▶ **EXERCISE BRIEF**:
Examine the records and identify each line that includes the string "follow". Copy those lines.

[Dataset rows]
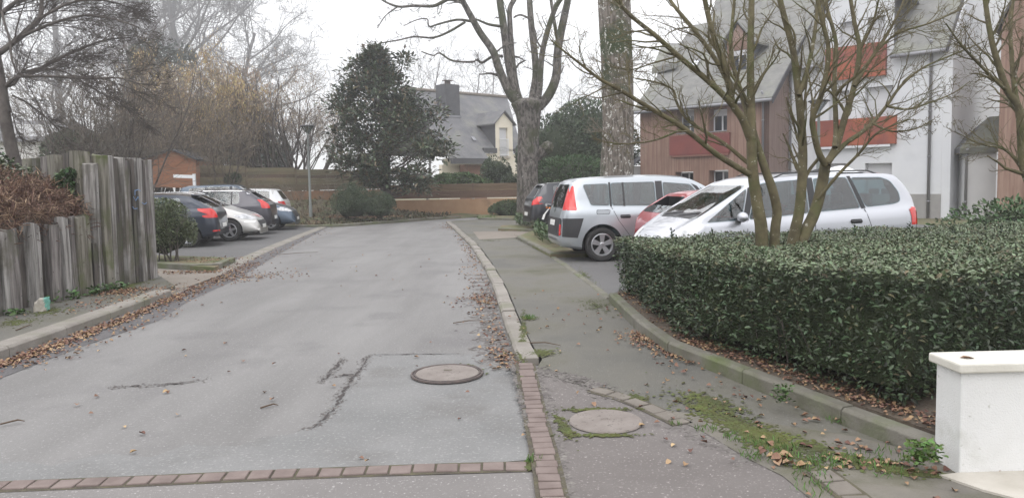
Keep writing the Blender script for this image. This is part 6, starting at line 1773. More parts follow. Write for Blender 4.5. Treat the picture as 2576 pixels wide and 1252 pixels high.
# bank below the left fence
def bankz(x, y):
    # rises from the parking kerb to the foot of the left wall
    yl = np.interp(x, [-16, -12, -8, -5, -3], [29.8, 30.4, 31.2, 33.2, 35.0]); yw = np.interp(x, [-16, -10.8, -8.6, -6], [29.5 + 1, 34, 36.2, 37])
    f = (y - yl) / max(.6, yw - yl)
    return max(0, min(1, f)) ** .8 * np.interp(x, [-16, -9, -6.5, -4], [1.0, .95, .45, .12])
NX, NY = 60, 30; vs = []
for i in range(NX + 1):
    for j in range(NY + 1):
        x = -17 + 15.5 * i / NX; y0 = np.interp(x, [-17, -12, -7.3, -6.6, -4, -1.5], [30.2, 29.9, 29.3, 29.6, 33.2, 35.6]); y = y0 + (37.6 - y0) * j / NY
        vs.append((x, y, .03 + bankz(x, y) + (.035 * math.sin(x * 3.1) * math.sin(y * 2.7) if j else -.02)))
mb = MB(); mb.add(vs, [(i * (NY + 1) + j, (i + 1) * (NY + 1) + j, (i + 1) * (NY + 1) + j + 1, i * (NY + 1) + j + 1) for i in range(NX) for j in range(NY)])
tag(mb.build('grass_bank', mat('bank_soil', (.10, .085, .05), 1, (.085, .105, .045), 1.1, bump=.03, bscale=12, big=((.16, .10, .07), 1.6, .52, .66)), None, True), kind='structure')
kerb_run('bed_kerb', [vv(-11.5, 29.75), vv(-7.35, 29.25), vv(-6.75, 29.5), vv(-4.3, 33.0), vv(-2.4, 35.0)], .13, .11, M_KERBG, 1.0, 'far kerb below the planted bank at the end of the parking row', side=1)
P_, D_, N_, S_ = [], [], [], []
for _ in range(5200):
    x = random.uniform(-16, -3); y = random.uniform(29.6, 37); 
    y0 = np.interp(x, [-17, -12, -7.3, -6.6, -4, -1.5], [30.2, 29.9, 29.3, 29.6, 33.2, 35.6])
    if y < y0 + .15 or y > np.interp(x, [-16, -10.8, -8.6, -6], [30.5, 34, 36.2, 37]): continue
    P_.append((x, y, .04 + bankz(x, y))); D_.append((random.gauss(0, 1), random.gauss(0, 1), random.uniform(.2, 1.5))); N_.append((random.gauss(0, .5), random.gauss(0, .5), 1)); S_.append(random.uniform(.08, .22))
tag(leaf_mesh('bank_plants', P_, D_, N_, S_, mat('bank_leaf', (.055, .075, .035), .8, (.16, .11, .07), .9, island=.3), aspect=.35), kind='stuff')
T = Tubes(); Sx = Spec(n=(4, 3), ratio=(.5, .5), ang=(40, 40), seg=(5, 4, 3), sides=(4, 3, 3), minr=.005)
for _ in range(40):
    x = random.uniform(-13, -7.5); y = random.uniform(31, 34.5); grow(T, (x, y, bankz(x, y)), (rg.normal() * .4, 0, 1), random.uniform(.6, 1.8), .012, 0, Sx, rg)
tag(T.build('bank_twigs', M_TWIGB), kind='stuff')

# ------------------------------------------------------------------ orange shed and white rail
sh = empty('garden_shed', (at(430, 440, 31.0).x, 31.0, 1.0), 0, 'orange clad shed with a dark gabled roof behind the thicket', 'shed')
M_SHED = mat('orange_board', (.23, .105, .06), .9, (.29, .14, .08), 2, stretch=(1, 1, 5))
def Lp(root, px, py, Y): 
    p = at(px, py, Y); return p - root.location
f_ = [Lp(sh, 362, 470, 31.0), Lp(sh, 493, 474, 31.0), Lp(sh, 493, 402, 31.0), Lp(sh, 431, 378, 31.0), Lp(sh, 362, 402, 31.0)]
mb = MB(); mb.prism(f_, (-.4, 3.2, 0)); mb.build('wall', M_SHED, sh)
mb = MB()
for a, b_ in ((f_[3], f_[2]), (f_[3], f_[4])):
    d = (b_ - a); d = d * 1.12; up = Vector((0, 0, .07)); mb.frame_box(a + Vector((0, -.15, .01)), d, (-.42, 3.5, 0), up)
mb.build('roof', mat('shed_roof', (.05, .05, .055), .9), sh)
rl = empty('white_rail', (at(440, 450, 29.2).x, 29.2, 1.0), 0, 'white painted post and rail barrier beside the orange shed', 'railing')
a, b_ = Lp(rl, 436, 447, 29.2), Lp(rl, 488, 449, 29.2)
mb = MB(); mb.frame_box(a, b_ - a, (0, .05, 0), (0, 0, .13)); mb.build('rail', P_WHITE, rl)
for f in (1.0,):
    mb = MB(); q = a.lerp(b_, f); mb.frame_box(q + Vector((-.05, -.02, -.9)), (.1, 0, 0), (0, .09, 0), (0, 0, 1.08)); mb.build('post', P_WHITE, rl)

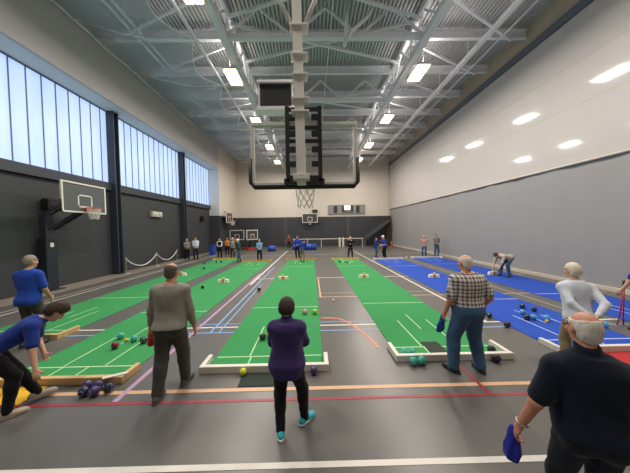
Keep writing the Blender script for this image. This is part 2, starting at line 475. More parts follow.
for i, (x0, x1, y0, y1) in enumerate(MATS):
    lm = gline if i < 4 else bline
    o = MB().bbox(x0, x1, y0, y1, 0, TH, .004).build('bowling_mat', green_m if i < 4 else blue_m)
    tag(o, ML[i], 'mat', 'long bowling mats')
    c = (x0 + x1) / 2; z0, z1 = TH - .002, TH + .0015; w = .011
    def ln(a, b, c_, d):
        MB().box(a, b, c_, d, z0, z1).build('line', lm, o)
    ln(x0 + .02, x1 - .02, y0 + 2.93, y0 + 2.96); ln(x0 + .02, x1 - .02, y1 - 2.96, y1 - 2.93)
    for s, yb in ((1, y0), (-1, y1)):
        a, b = sorted((yb + s * .36, yb + s * .385)); ln(x0 + .03, x1 - .03, a, b)
        for dx in (-.33, .33):
            a, b = sorted((yb + s * .4, yb + s * 1.65)); ln(c + dx - w, c + dx + w, a, b)
        a, b = sorted((yb + s * 1.15, yb + s * 2.0)); ln(c - w, c + w, a, b)
        for dx in (-.3, .1):
            a, b = sorted((yb + s * .02, yb + s * .36)); ln(c + dx - w, c + dx + w, a, b)
# ------------------------------------------------------------------ fenders
wood_m = mat('pale_wood', '#cfae7c', rough=.5, var=.12, scale=3); pw = mat('white_painted_wood', '#ddd6cb', rough=.5, var=.05, scale=4)
ywood = mat('yellow_wood', '#d4b45c', rough=.5, var=.1, scale=3); owood = mat('orange_wood', '#cf9652', rough=.5, var=.1, scale=3)
NEARM = [wood_m, wood_m, pw, pw, pw, pw]; FARM = [ywood, owood, owood, ywood, pw, pw]
NL = ['pale wooden end fender by the standing person in blue at the dark wall', 'pale wooden end fender behind the cluster of dark bowls', 'white end fender at the feet of the person in purple',
      'white end fender at the feet of the person in the checked shirt', 'white end fender of the nearer blue mat, beside the red rubber mat', 'white end fender of the blue mat along the curtain, near end']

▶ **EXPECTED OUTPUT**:
Keep writing the Blender script for this image. This is part 6, starting at line 1773. More parts follow. Write for Blender 4.5. Treat the picture as 2576 pixels wide and 1252 pixels high.
Keep writing the Blender script for this image. This is part 2, starting at line 475. More parts follow.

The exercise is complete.